Give back the full listing, character for character, with no pictures.

• _PROVIDED DATA_:
◆ ◆ ◆ ◆ ◆ ◆ ◆
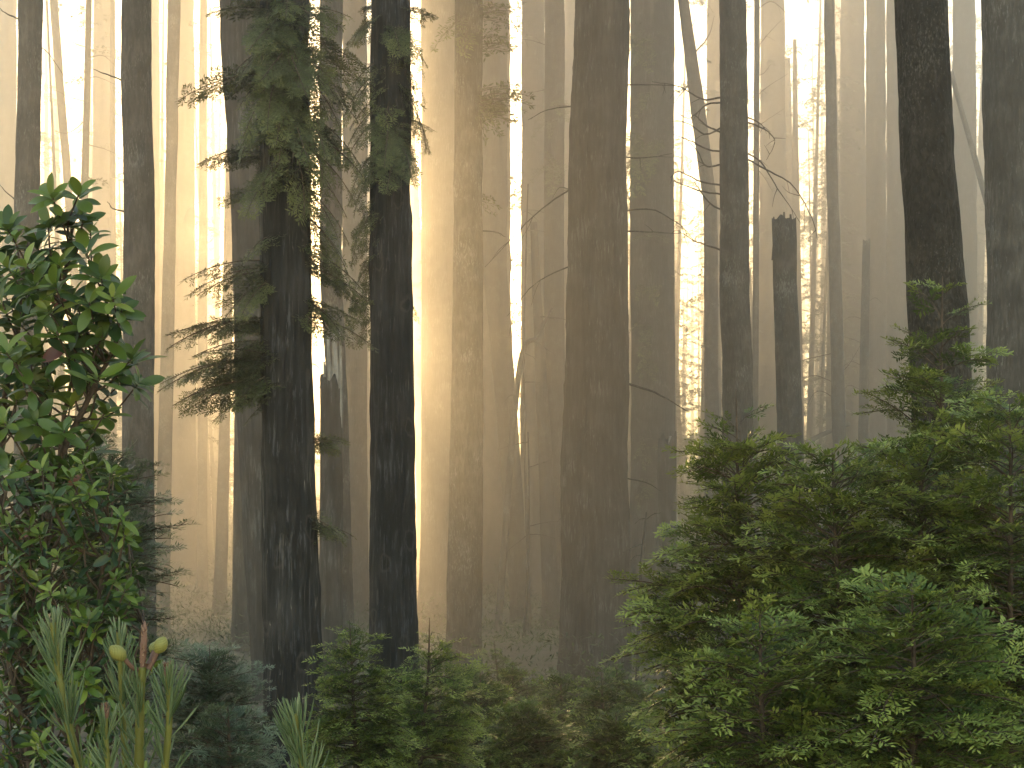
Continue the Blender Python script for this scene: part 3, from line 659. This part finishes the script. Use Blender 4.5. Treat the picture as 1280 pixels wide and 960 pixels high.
def beam_tree(xp, D, row0, row1, hw, n):  # added blocker tree, trims the lower edge of the sunbeam
    x = (xp - 640) / F * D; z0 = CZ + (HOR - row1) / F * D; z1 = CZ + (HOR - row0) / F * D; zg = float(ground_z(x, D)); z0 = max(z0, zg)
    tube(ff, [(x, D, zg - .5), (x, D, (zg + z1) / 2), (x, D, z1)], [.3, .28, .1], 7, .5, 1)
    for k in range(n):
        t = g.random(); tl = FARX[1.8][g.integers(4)]
        place(ff, tl, (x, D, z0 + t * (z1 - z0)), g.uniform(0, 6.28), g.normal(-.1, .2), g.normal(0, .3), hw / F * D / 1.8 * g.uniform(.7, 1.1) * (1 if t < .85 else .6))
# unseen boughs and young trees added behind the pale redwood, shaped to pass a sunbeam
DB = 130; xt = (584 - 640) / F * DB; zt = float(ground_z(xt, DB))
tube(ff, [(xt, DB, zt - .5), (xt, DB, zt + 20), (xt, DB, 62)], [.6, .5, .3], 8, .5, 1)
for k in range(420):
    row = g.uniform(-60, 545); p0 = px(584, row - 14, DB); lim = 526 if row < 440 else 486 + (row - 362) / 2.0
    L = (584 - lim) / F * DB * g.uniform(.75, 1.0)
    if L < .5: continue
    tl, sc_ = pick(FARX, L, g)
    place(ff, tl, p0, math.pi + g.normal(0, .3), g.normal(-.08, .1), g.normal(0, .7), L / 0.98 / tl[4])
for xa, ra in ((534, 500), (543, 526), (552, 552), (561, 578), (571, 606), (582, 640), (594, 672)):
    beam_tree(xa, DB + g.uniform(-3, 3), ra, 760, 8, 150)
for i in range(230):
    D = g.uniform(370, 520); x = g.uniform(-1, 1) * D * .40; q = 640 + x / D * F
    h = (D * .15 - 8) * g.uniform(.6, 1.05) if (474 < q < 536 or 388 < q < 446 or 584 < q < 669) else min(118, D * .36) * g.uniform(.4, 1.0)  # trees kept low where the sun has to pass
    zg = float(ground_z(x, D)); h = min(h, 121 - zg)
    tube(ff, [(x, D, zg - .5), (x, D, zg + h * .5), (x, D, zg + h)], [.8, .5, .1], 6, .5, 1)
    for k in range(int(h * .5)):
        t = g.uniform(.1, 1); L = g.uniform(4, 9) * (1.1 - .7 * t); tl, sc_ = pick(FARX, L, g)
        place(ff, tl, (x, D, zg + t * h), g.uniform(0, 6.28), g.normal(-.1, .22), g.normal(0, .2), sc_)
o = ff.build('far_forest', [M['far_leaf'], M['brown']]); o['kind'] = 'stuff'; o['label'] = 'far wood of hazy boughs and stems glowing gold behind the trunks, with added trees that block the sun'; o['category'] = 'forest'

# pale fallen logs in the bright gap on the right
def log(label, D, x0, y0, x1, y1, r):
    D = far(D)
    p0 = px(x0, y0, D); p1 = px(x1, y1, D + 1.5); b = Acc()
    ln = curve([p0, (p0 + p1) / 2 + A([0, 0, .1]), p1], 10); tube(b, ln, np.linspace(r, r * .7, len(ln)), 10)
    o = b.build('fallen_log', M['greybark'], None, True); o['label'] = label; o['category'] = 'log'
log('grey fallen log slanting down to the jagged snag in the bright gap', 84, 1002, 556, 1062, 530, .22)

g = np.random.default_rng(88)
for key, rch, nb in (('T12', 24, 70), ('T11b', 24, 40), ('T19', 30, 46), ('T22', 22, 36), ('T16b', 26, 40), ('T5d', 40, 40), ('T5e', 26, 40), ('T5f', 22, 34), ('T4', 22, 30), ('T4b', 20, 30), ('T28', 16, 26), ('T15b', 20, 30), ('T5g', 16, 20), ('T23', 14, 16), ('T16', 20, 18), ('T5a', 24, 20)):
    root, rows, D = TREES[key]; b = Acc()
    for k in range(nb):
        y0 = g.uniform(-60, 560); sg = g.choice([-1, 1]); L = rch / F * D * g.uniform(.5, 1.3)
        tl, s = pick(FARX, L, g)
        place(b, tl, at_trunk(rows, D, y0), (0 if sg > 0 else math.pi) + g.normal(0, .7), g.normal(-.05, .15), g.normal(0, .3), s)
    b.build('foliage', [M['far_leaf'], M['brown']], root)

# ------------------------------------------------------------------ near saplings
sapling('redwood_sapling', 'tall redwood sapling whose thin leader rises in front of the black leaning trunk', 6.8, 1172, (1178, 345),
        [(488, 80, 70), (520, 105, 95), (545, 80, 110), (600, 90, 110), (700, 150, 120), (820, 170, 130), (960, 180, 140)], NEAR, 150, M['needle'], 1,
        extra=[(1178, 372, 1150, 356, .1), (1178, 372, 1196, 358, -.1), (1176, 408, 1222, 386, .1), (1177, 400, 1146, 364, -.1), (1175, 446, 1120, 414, .1), (1176, 436, 1214, 416, -.2), (1174, 464, 1108, 430, -.1), (1174, 466, 1244, 440, .1), (1175, 470, 1230, 452, -.3), (1174, 452, 1140, 440, -.3), (1172, 560, 1075, 500, 0), (1172, 560, 1272, 520, 0), (1172, 600, 1095, 590, .2)])
sapling('redwood_sapling', 'redwood sapling with a sparse leader in front of the straight grey brown trunk', 6.1, 935, (920, 486),
        [(560, 50, 60), (600, 80, 90), (660, 100, 110), (720, 130, 120), (780, 160, 120), (870, 140, 120), (960, 120, 120)], NEAR, 150, M['needle'], 2,
        extra=[(925, 540, 890, 520, 0), (925, 530, 955, 512, .1), (926, 552, 880, 536, .1), (927, 600, 842, 565, 0), (928, 606, 850, 592, -.1), (927, 590, 1020, 575, .1), (928, 580, 990, 548, -.1), (930, 640, 880, 610, 0), (930, 570, 900, 560, -.2), (932, 780, 758, 736, 0), (934, 800, 790, 775, .1), (934, 830, 800, 850, -.2), (934, 880, 800, 930, -.1), (932, 700, 850, 650, .1)])
sapling('redwood_sapling', 'bushy redwood sapling between the sparse leader and the tall thin leader', 5.7, 1068, (1040, 560),
        [(585, 60, 60), (640, 100, 100), (720, 120, 110), (800, 140, 130), (960, 150, 150)], NEAR, 150, M['needle'], 3, extra=[(1050, 640, 1010, 600, 0), (1046, 600, 1020, 562, 0), (1056, 620, 1110, 560, .1)])
sapling('redwood_sapling', 'rounded redwood sapling top directly in front of the foot of the black leaning trunk', 6.0, 1160, (1150, 555),
        [(572, 60, 60), (610, 110, 110), (680, 140, 140), (800, 160, 150), (960, 160, 150)], NEAR, 120, M['needle'], 30)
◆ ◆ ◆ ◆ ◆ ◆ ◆
• _WORKED SOLUTION_:
Continue the Blender Python script for this scene: part 3, from line 659. This part finishes the script. Use Blender 4.5. Treat the picture as 1280 pixels wide and 960 pixels high.
def beam_tree(xp, D, row0, row1, hw, n):  # added blocker tree, trims the lower edge of the sunbeam
    x = (xp - 640) / F * D; z0 = CZ + (HOR - row1) / F * D; z1 = CZ + (HOR - row0) / F * D; zg = float(ground_z(x, D)); z0 = max(z0, zg)
    tube(ff, [(x, D, zg - .5), (x, D, (zg + z1) / 2), (x, D, z1)], [.3, .28, .1], 7, .5, 1)
    for k in range(n):
        t = g.random(); tl = FARX[1.8][g.integers(4)]
        place(ff, tl, (x, D, z0 + t * (z1 - z0)), g.uniform(0, 6.28), g.normal(-.1, .2), g.normal(0, .3), hw / F * D / 1.8 * g.uniform(.7, 1.1) * (1 if t < .85 else .6))
# unseen boughs and young trees added behind the pale redwood, shaped to pass a sunbeam
DB = 130; xt = (584 - 640) / F * DB; zt = float(ground_z(xt, DB))
tube(ff, [(xt, DB, zt - .5), (xt, DB, zt + 20), (xt, DB, 62)], [.6, .5, .3], 8, .5, 1)
for k in range(420):
    row = g.uniform(-60, 545); p0 = px(584, row - 14, DB); lim = 526 if row < 440 else 486 + (row - 362) / 2.0
    L = (584 - lim) / F * DB * g.uniform(.75, 1.0)
    if L < .5: continue
    tl, sc_ = pick(FARX, L, g)
    place(ff, tl, p0, math.pi + g.normal(0, .3), g.normal(-.08, .1), g.normal(0, .7), L / 0.98 / tl[4])
for xa, ra in ((534, 500), (543, 526), (552, 552), (561, 578), (571, 606), (582, 640), (594, 672)):
    beam_tree(xa, DB + g.uniform(-3, 3), ra, 760, 8, 150)
for i in range(230):
    D = g.uniform(370, 520); x = g.uniform(-1, 1) * D * .40; q = 640 + x / D * F
    h = (D * .15 - 8) * g.uniform(.6, 1.05) if (474 < q < 536 or 388 < q < 446 or 584 < q < 669) else min(118, D * .36) * g.uniform(.4, 1.0)  # trees kept low where the sun has to pass
    zg = float(ground_z(x, D)); h = min(h, 121 - zg)
    tube(ff, [(x, D, zg - .5), (x, D, zg + h * .5), (x, D, zg + h)], [.8, .5, .1], 6, .5, 1)
    for k in range(int(h * .5)):
        t = g.uniform(.1, 1); L = g.uniform(4, 9) * (1.1 - .7 * t); tl, sc_ = pick(FARX, L, g)
        place(ff, tl, (x, D, zg + t * h), g.uniform(0, 6.28), g.normal(-.1, .22), g.normal(0, .2), sc_)
o = ff.build('far_forest', [M['far_leaf'], M['brown']]); o['kind'] = 'stuff'; o['label'] = 'far wood of hazy boughs and stems glowing gold behind the trunks, with added trees that block the sun'; o['category'] = 'forest'

# pale fallen logs in the bright gap on the right
def log(label, D, x0, y0, x1, y1, r):
    D = far(D)
    p0 = px(x0, y0, D); p1 = px(x1, y1, D + 1.5); b = Acc()
    ln = curve([p0, (p0 + p1) / 2 + A([0, 0, .1]), p1], 10); tube(b, ln, np.linspace(r, r * .7, len(ln)), 10)
    o = b.build('fallen_log', M['greybark'], None, True); o['label'] = label; o['category'] = 'log'
log('grey fallen log slanting down to the jagged snag in the bright gap', 84, 1002, 556, 1062, 530, .22)

g = np.random.default_rng(88)
for key, rch, nb in (('T12', 24, 70), ('T11b', 24, 40), ('T19', 30, 46), ('T22', 22, 36), ('T16b', 26, 40), ('T5d', 40, 40), ('T5e', 26, 40), ('T5f', 22, 34), ('T4', 22, 30), ('T4b', 20, 30), ('T28', 16, 26), ('T15b', 20, 30), ('T5g', 16, 20), ('T23', 14, 16), ('T16', 20, 18), ('T5a', 24, 20)):
    root, rows, D = TREES[key]; b = Acc()
    for k in range(nb):
        y0 = g.uniform(-60, 560); sg = g.choice([-1, 1]); L = rch / F * D * g.uniform(.5, 1.3)
        tl, s = pick(FARX, L, g)
        place(b, tl, at_trunk(rows, D, y0), (0 if sg > 0 else math.pi) + g.normal(0, .7), g.normal(-.05, .15), g.normal(0, .3), s)
    b.build('foliage', [M['far_leaf'], M['brown']], root)

# ------------------------------------------------------------------ near saplings
sapling('redwood_sapling', 'tall redwood sapling whose thin leader rises in front of the black leaning trunk', 6.8, 1172, (1178, 345),
        [(488, 80, 70), (520, 105, 95), (545, 80, 110), (600, 90, 110), (700, 150, 120), (820, 170, 130), (960, 180, 140)], NEAR, 150, M['needle'], 1,
        extra=[(1178, 372, 1150, 356, .1), (1178, 372, 1196, 358, -.1), (1176, 408, 1222, 386, .1), (1177, 400, 1146, 364, -.1), (1175, 446, 1120, 414, .1), (1176, 436, 1214, 416, -.2), (1174, 464, 1108, 430, -.1), (1174, 466, 1244, 440, .1), (1175, 470, 1230, 452, -.3), (1174, 452, 1140, 440, -.3), (1172, 560, 1075, 500, 0), (1172, 560, 1272, 520, 0), (1172, 600, 1095, 590, .2)])
sapling('redwood_sapling', 'redwood sapling with a sparse leader in front of the straight grey brown trunk', 6.1, 935, (920, 486),
        [(560, 50, 60), (600, 80, 90), (660, 100, 110), (720, 130, 120), (780, 160, 120), (870, 140, 120), (960, 120, 120)], NEAR, 150, M['needle'], 2,
        extra=[(925, 540, 890, 520, 0), (925, 530, 955, 512, .1), (926, 552, 880, 536, .1), (927, 600, 842, 565, 0), (928, 606, 850, 592, -.1), (927, 590, 1020, 575, .1), (928, 580, 990, 548, -.1), (930, 640, 880, 610, 0), (930, 570, 900, 560, -.2), (932, 780, 758, 736, 0), (934, 800, 790, 775, .1), (934, 830, 800, 850, -.2), (934, 880, 800, 930, -.1), (932, 700, 850, 650, .1)])
sapling('redwood_sapling', 'bushy redwood sapling between the sparse leader and the tall thin leader', 5.7, 1068, (1040, 560),
        [(585, 60, 60), (640, 100, 100), (720, 120, 110), (800, 140, 130), (960, 150, 150)], NEAR, 150, M['needle'], 3, extra=[(1050, 640, 1010, 600, 0), (1046, 600, 1020, 562, 0), (1056, 620, 1110, 560, .1)])
sapling('redwood_sapling', 'rounded redwood sapling top directly in front of the foot of the black leaning trunk', 6.0, 1160, (1150, 555),
        [(572, 60, 60), (610, 110, 110), (680, 140, 140), (800, 160, 150), (960, 160, 150)], NEAR, 120, M['needle'], 30)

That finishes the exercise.